Supplied information>
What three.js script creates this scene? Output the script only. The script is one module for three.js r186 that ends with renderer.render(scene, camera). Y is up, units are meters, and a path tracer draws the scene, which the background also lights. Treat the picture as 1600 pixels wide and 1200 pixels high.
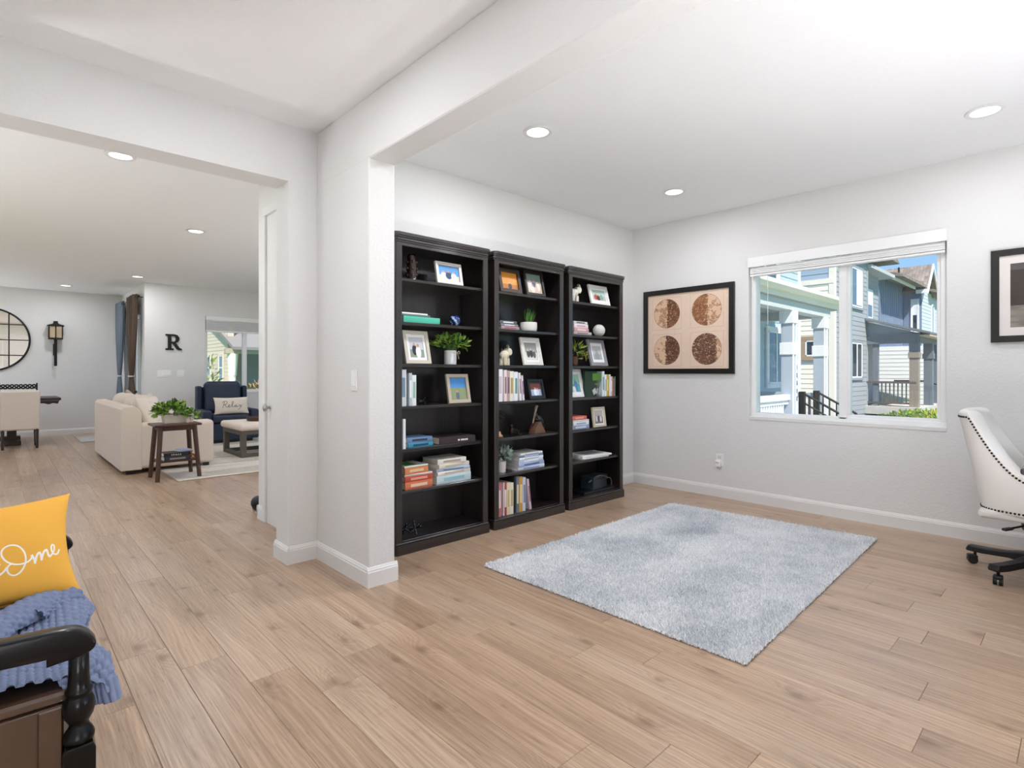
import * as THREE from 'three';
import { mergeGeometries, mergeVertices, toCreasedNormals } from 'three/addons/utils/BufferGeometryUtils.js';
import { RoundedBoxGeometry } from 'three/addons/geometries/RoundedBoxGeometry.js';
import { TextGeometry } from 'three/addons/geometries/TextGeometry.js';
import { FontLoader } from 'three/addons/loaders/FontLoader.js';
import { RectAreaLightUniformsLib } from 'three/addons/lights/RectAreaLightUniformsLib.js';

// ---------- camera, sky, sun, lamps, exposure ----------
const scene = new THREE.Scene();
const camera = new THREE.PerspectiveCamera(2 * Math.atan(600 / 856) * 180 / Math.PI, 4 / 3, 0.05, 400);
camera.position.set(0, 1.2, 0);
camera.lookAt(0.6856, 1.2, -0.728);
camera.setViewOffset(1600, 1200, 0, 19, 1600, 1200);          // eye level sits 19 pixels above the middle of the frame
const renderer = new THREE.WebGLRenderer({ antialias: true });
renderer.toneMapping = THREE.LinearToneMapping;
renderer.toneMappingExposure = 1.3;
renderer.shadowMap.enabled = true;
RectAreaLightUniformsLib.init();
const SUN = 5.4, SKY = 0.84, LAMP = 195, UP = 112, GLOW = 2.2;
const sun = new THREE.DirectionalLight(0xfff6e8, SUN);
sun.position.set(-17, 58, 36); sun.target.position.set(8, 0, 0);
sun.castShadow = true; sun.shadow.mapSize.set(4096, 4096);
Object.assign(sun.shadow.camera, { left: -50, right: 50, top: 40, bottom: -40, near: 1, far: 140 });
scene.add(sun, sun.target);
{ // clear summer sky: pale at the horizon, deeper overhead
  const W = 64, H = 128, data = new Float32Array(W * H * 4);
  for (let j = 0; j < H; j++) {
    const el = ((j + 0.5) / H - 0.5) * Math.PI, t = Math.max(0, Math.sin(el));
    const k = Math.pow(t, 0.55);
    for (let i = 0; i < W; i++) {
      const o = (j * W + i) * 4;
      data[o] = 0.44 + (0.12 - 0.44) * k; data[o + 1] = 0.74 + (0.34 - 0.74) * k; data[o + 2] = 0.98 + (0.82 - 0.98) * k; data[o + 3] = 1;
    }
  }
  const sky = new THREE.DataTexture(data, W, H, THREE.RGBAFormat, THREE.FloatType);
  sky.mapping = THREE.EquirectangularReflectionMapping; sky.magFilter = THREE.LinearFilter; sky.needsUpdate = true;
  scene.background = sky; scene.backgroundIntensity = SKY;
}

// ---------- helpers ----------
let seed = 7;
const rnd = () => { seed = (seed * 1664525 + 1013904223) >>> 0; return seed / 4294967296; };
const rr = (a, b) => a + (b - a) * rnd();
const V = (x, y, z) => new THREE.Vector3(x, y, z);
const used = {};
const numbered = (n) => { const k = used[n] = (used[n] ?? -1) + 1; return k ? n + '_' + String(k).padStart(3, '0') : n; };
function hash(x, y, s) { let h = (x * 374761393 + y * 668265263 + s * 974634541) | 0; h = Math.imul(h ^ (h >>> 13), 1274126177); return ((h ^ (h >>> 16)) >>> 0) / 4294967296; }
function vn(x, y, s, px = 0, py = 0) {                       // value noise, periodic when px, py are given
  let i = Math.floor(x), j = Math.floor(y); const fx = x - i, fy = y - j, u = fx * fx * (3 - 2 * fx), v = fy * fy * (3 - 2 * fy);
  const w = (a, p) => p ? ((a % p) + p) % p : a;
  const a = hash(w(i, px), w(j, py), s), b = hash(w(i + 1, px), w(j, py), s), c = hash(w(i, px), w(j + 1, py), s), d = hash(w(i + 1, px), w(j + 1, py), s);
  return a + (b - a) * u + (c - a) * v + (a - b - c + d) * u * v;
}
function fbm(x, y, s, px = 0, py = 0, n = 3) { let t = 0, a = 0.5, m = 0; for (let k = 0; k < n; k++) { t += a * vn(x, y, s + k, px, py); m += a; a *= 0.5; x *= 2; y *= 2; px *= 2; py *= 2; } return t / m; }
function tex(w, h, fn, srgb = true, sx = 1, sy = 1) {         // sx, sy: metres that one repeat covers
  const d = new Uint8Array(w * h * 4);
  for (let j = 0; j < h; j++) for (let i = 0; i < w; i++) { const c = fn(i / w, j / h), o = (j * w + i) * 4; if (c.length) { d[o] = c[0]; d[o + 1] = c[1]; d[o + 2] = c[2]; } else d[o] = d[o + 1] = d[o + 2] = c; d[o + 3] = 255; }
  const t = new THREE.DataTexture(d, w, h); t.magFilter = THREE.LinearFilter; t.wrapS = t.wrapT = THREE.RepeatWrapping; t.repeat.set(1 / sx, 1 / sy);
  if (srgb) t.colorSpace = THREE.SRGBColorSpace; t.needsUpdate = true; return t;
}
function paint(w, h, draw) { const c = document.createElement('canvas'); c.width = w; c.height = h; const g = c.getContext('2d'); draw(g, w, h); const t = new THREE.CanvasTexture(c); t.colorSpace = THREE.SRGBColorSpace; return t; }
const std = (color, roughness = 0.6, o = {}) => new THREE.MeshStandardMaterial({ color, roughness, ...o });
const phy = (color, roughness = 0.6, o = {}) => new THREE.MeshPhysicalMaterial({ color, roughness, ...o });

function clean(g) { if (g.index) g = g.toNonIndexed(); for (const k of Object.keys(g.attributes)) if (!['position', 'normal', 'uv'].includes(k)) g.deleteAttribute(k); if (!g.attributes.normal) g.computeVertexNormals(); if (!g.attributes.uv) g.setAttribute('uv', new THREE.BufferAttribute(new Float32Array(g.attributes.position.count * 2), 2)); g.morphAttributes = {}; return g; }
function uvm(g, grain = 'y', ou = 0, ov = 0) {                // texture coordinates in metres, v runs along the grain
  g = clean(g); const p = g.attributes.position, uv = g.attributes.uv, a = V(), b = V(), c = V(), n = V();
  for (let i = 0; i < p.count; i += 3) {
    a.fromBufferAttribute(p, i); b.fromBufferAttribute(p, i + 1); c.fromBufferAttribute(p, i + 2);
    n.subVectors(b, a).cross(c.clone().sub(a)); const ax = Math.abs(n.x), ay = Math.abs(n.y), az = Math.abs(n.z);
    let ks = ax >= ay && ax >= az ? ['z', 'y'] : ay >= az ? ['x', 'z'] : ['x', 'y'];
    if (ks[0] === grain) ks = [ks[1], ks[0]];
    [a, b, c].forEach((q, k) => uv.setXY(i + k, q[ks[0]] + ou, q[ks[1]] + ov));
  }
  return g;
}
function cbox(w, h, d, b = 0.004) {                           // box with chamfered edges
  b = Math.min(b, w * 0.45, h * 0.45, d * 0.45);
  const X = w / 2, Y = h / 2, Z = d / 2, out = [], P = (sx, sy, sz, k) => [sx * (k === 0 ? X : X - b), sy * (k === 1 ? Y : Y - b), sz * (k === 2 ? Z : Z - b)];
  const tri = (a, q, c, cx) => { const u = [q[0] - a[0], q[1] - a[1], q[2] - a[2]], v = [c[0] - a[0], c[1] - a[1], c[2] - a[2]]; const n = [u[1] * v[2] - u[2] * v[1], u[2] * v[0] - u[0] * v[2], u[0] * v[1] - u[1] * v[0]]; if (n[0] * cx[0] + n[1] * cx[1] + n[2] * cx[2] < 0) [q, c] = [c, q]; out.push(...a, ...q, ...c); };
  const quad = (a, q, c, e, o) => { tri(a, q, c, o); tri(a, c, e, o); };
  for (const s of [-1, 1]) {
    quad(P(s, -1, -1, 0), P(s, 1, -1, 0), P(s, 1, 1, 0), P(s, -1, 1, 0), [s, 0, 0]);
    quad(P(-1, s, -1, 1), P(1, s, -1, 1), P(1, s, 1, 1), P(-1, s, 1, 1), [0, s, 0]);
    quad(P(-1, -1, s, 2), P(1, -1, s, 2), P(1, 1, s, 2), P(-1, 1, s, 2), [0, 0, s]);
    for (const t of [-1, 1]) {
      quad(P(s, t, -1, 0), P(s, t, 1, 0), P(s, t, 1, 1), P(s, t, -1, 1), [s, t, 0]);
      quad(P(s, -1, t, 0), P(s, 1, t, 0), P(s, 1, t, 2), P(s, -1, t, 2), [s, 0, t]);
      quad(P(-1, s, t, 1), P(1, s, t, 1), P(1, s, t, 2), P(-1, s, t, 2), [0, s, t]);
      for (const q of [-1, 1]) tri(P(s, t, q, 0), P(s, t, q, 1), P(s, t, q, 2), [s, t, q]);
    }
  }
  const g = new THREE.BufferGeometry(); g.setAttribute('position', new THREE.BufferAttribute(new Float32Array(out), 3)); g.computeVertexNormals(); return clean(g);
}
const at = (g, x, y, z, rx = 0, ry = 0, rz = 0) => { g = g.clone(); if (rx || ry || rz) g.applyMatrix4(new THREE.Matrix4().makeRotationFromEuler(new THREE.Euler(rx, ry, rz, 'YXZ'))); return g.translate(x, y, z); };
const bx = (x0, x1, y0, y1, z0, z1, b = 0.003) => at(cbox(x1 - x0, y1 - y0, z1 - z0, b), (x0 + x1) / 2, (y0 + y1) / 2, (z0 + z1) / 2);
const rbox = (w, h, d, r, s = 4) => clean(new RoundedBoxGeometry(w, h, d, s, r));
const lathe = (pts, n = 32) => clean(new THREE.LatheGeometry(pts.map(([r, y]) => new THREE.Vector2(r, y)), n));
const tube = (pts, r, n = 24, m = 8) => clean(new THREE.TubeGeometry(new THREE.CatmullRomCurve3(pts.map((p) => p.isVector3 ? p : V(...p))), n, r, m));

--

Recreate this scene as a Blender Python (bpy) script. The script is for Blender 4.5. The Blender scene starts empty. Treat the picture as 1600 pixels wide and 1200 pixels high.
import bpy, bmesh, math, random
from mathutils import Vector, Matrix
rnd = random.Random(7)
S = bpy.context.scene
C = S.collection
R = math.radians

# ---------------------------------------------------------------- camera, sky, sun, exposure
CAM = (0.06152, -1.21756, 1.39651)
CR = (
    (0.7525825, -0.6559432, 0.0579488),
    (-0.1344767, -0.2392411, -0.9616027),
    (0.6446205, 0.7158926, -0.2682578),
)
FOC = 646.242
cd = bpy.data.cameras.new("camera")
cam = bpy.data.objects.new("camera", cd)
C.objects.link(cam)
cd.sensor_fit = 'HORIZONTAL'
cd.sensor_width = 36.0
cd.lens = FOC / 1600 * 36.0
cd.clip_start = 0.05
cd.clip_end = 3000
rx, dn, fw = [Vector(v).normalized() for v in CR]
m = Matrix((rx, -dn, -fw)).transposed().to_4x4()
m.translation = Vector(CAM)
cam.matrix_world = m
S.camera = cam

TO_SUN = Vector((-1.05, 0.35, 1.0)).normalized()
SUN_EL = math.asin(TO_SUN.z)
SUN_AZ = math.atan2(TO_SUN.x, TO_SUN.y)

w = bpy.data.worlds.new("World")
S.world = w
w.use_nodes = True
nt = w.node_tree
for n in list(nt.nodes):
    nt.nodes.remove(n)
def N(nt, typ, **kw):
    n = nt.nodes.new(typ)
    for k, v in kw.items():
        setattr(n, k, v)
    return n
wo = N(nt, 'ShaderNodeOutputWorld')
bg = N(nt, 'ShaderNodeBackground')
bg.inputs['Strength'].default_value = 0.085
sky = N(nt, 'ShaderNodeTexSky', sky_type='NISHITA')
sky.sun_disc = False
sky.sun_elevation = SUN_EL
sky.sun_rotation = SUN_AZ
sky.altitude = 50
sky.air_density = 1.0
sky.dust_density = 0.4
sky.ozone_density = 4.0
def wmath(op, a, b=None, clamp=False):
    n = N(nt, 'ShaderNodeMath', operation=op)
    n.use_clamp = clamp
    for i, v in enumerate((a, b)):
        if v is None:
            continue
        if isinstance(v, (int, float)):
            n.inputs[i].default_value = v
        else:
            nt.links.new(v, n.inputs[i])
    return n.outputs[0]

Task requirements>
In the records, locate each line holding the string "script" and copy it.

Solution>
What three.js script creates this scene? Output the script only. The script is one module for three.js r186 that ends with renderer.render(scene, camera). Y is up, units are meters, and a path tracer draws the scene, which the background also lights. Treat the picture as 1600 pixels wide and 1200 pixels high.
Recreate this scene as a Blender Python (bpy) script. The script is for Blender 4.5. The Blender scene starts empty. Treat the picture as 1600 pixels wide and 1200 pixels high.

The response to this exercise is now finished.